Proudhon and Anarchism


It took me twenty years to get around to reading the works of Pierre Joseph Proudhon. Bakunin, Kropotkin, Malatesta and Goldman were all familiar to me, so why was I reticent about the “Father of Anarchism”? Some of this may be attributed to the general influence of Marx’s writings on public opinion. Marx did a hatchet job on Proudhon and Marxists such as Hal Draper took quotes out of context or dug up embarrassing statements that made Proudhon look authoritarian or proto-fascist. There are also anarchists who claim he is “inconsistent” or “not quiet an anarchist”.[1] Among English speaking libertarians, P.J. is renown for his statement “property is theft” and his condemnation of government and little else.

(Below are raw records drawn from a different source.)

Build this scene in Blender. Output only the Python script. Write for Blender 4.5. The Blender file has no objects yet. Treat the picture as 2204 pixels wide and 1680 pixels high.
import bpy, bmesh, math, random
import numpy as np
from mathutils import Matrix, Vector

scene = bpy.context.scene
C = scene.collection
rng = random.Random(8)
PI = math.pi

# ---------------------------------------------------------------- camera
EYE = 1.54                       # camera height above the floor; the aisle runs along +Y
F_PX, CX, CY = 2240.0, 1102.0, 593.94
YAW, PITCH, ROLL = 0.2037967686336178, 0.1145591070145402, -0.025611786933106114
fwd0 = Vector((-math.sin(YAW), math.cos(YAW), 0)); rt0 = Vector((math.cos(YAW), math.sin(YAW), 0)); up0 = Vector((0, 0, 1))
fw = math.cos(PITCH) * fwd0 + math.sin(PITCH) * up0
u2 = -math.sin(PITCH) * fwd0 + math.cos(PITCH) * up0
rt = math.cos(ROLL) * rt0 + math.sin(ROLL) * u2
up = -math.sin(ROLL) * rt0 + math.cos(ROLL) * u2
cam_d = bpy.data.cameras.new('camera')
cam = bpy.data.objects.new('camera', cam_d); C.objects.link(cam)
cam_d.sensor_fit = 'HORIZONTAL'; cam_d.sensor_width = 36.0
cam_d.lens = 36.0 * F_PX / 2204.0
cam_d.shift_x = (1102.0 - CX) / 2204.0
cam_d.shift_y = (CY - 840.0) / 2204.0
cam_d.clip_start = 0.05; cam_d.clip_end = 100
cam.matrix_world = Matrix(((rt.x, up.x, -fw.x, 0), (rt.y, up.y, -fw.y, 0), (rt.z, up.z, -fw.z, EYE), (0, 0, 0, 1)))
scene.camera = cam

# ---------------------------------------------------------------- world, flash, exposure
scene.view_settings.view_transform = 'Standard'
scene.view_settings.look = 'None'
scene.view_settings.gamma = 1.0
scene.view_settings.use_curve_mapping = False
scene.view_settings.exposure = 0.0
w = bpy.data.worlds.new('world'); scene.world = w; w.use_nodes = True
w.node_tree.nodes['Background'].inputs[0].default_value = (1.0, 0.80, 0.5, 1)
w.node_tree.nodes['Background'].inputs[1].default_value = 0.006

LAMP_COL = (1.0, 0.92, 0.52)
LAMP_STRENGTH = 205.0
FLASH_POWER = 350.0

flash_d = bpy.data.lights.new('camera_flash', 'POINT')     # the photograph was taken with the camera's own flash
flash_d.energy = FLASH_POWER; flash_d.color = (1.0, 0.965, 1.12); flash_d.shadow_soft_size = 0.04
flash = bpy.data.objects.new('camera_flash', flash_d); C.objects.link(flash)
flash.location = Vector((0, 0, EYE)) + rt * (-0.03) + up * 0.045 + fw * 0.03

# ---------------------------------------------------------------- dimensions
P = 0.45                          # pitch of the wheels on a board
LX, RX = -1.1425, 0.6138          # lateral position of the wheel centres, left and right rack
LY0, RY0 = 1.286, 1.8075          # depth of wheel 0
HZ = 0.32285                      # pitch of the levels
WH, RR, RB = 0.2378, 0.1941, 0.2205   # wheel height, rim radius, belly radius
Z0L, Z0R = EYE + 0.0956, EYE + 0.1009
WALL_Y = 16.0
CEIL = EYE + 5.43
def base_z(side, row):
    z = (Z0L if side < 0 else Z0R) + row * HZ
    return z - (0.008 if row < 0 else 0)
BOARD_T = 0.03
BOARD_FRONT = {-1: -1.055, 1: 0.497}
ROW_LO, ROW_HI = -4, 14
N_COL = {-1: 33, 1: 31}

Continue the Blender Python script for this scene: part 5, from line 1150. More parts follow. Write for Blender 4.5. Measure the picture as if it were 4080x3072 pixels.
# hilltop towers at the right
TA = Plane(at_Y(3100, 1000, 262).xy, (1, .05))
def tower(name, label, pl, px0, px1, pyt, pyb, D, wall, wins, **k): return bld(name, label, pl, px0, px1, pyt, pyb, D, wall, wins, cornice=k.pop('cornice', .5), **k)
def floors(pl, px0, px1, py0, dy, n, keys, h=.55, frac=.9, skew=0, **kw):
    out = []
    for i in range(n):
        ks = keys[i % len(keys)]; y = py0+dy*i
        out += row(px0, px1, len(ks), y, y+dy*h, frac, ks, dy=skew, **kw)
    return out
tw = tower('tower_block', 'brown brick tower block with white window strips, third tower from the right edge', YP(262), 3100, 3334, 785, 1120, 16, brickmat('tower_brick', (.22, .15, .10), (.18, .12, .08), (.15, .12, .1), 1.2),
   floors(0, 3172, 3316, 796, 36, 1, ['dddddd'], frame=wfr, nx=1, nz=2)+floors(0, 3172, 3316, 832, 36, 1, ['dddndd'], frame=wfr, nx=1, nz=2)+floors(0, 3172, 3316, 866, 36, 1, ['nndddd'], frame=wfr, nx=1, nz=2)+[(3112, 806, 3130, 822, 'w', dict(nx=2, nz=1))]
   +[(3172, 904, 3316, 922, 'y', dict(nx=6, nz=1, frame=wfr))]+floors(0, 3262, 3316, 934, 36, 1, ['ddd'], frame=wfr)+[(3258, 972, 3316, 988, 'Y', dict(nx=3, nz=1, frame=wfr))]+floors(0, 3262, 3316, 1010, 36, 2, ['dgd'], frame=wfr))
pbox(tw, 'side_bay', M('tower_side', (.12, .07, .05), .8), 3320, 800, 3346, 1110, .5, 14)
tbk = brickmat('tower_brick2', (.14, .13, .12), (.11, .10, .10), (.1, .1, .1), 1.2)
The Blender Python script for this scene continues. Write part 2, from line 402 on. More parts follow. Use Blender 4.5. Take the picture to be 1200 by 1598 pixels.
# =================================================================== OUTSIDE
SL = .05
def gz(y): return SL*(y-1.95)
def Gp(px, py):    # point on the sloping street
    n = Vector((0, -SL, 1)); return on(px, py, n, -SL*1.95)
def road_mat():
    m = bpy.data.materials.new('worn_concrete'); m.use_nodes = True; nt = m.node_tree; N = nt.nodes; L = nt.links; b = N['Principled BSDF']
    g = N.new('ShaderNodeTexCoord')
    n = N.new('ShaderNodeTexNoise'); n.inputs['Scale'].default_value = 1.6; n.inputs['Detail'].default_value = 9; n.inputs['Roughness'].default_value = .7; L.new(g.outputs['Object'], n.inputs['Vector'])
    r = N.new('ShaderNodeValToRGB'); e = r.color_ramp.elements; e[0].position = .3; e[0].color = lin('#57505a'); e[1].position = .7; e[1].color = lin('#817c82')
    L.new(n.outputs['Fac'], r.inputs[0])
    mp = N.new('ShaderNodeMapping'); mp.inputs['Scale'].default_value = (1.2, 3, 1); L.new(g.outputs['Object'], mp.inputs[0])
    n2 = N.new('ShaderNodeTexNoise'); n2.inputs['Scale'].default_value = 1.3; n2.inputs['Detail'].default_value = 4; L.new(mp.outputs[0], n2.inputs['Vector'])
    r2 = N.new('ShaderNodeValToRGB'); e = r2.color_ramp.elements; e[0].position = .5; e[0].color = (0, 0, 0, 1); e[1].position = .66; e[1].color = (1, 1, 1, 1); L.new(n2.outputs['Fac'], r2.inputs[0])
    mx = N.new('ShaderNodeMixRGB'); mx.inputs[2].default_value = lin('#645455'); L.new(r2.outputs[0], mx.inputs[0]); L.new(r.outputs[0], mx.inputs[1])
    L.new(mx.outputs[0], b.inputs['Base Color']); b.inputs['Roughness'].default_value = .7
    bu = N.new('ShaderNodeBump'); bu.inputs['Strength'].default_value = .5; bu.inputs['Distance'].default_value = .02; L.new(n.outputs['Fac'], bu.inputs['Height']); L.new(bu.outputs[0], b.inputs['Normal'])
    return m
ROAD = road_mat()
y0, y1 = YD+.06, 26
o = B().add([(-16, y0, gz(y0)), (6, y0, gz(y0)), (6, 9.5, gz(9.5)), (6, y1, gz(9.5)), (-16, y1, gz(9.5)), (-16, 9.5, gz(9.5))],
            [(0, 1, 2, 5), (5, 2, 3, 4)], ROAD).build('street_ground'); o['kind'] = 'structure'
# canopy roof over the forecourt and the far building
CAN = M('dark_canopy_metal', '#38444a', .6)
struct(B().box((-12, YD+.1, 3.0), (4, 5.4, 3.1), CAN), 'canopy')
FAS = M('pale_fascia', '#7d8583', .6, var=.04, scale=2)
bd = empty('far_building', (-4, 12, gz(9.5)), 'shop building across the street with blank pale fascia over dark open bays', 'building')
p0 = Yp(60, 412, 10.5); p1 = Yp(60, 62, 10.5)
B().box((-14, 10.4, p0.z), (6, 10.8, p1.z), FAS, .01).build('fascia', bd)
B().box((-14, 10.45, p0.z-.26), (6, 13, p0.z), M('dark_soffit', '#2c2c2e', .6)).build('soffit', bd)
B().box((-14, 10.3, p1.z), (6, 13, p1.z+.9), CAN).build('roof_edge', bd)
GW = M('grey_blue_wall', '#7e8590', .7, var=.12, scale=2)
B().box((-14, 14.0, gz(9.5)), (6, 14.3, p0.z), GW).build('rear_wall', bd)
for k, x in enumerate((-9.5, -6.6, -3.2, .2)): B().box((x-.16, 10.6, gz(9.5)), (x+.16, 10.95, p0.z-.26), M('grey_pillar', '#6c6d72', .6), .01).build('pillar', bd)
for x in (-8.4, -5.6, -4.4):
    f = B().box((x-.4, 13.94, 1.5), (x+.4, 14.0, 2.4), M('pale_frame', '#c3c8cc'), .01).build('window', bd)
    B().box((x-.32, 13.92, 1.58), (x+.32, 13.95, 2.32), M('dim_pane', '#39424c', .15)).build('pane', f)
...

When I finally read his works, far from appearing “inconsistent” or “not quite an anarchist”, the “Sage of Besancon” had created a practical and anti-utopian anarchism — An anarchism based upon a potential within actually existing society and not a doctrine or ideology to be imposed from outside. Since Proudhon’s conception of anarchism was the original, and the others were derived from it, if the later varieties differed significantly from the original, perhaps there was a necessity to question whether these differences were of a positive or “progressive” nature. The history of anarchism is usually treated as a linear progression from the formative period of Proudhon to Bakunin’s collectivism, then on to anarchist communism and syndicalism. But not everything which occurs at a later time in history is necessarily better or an improvement over what went before.

For the popular mind anarchism is an irrational doctrine of fanatics and terrorists. Yet, Proudhon’s anarchism was rational, non-violent and anti-utopian. However, the “propaganda of the deed” period did provide grounds for the negative conception. Anarchism, as it was originally conceived, had been turned into its opposite. This is not unusual in history, think only of the original Christians and the Inquisition and of Nietzsche and the “Nietzscheans”.

That anarchism changed into something very different from the original conception is not just of academic interest. We face greatest challenges in our history from the Leviathan State and the New World Order. Only a mass popular movement can save us. A people divided will never succeed in this endeavor. Proudhon’s philosophy provides a foundation on which to build such a movement. He is one of those rare thinkers who provides a bridge between populism and libertarianism and between “left” and “right” libertarianism.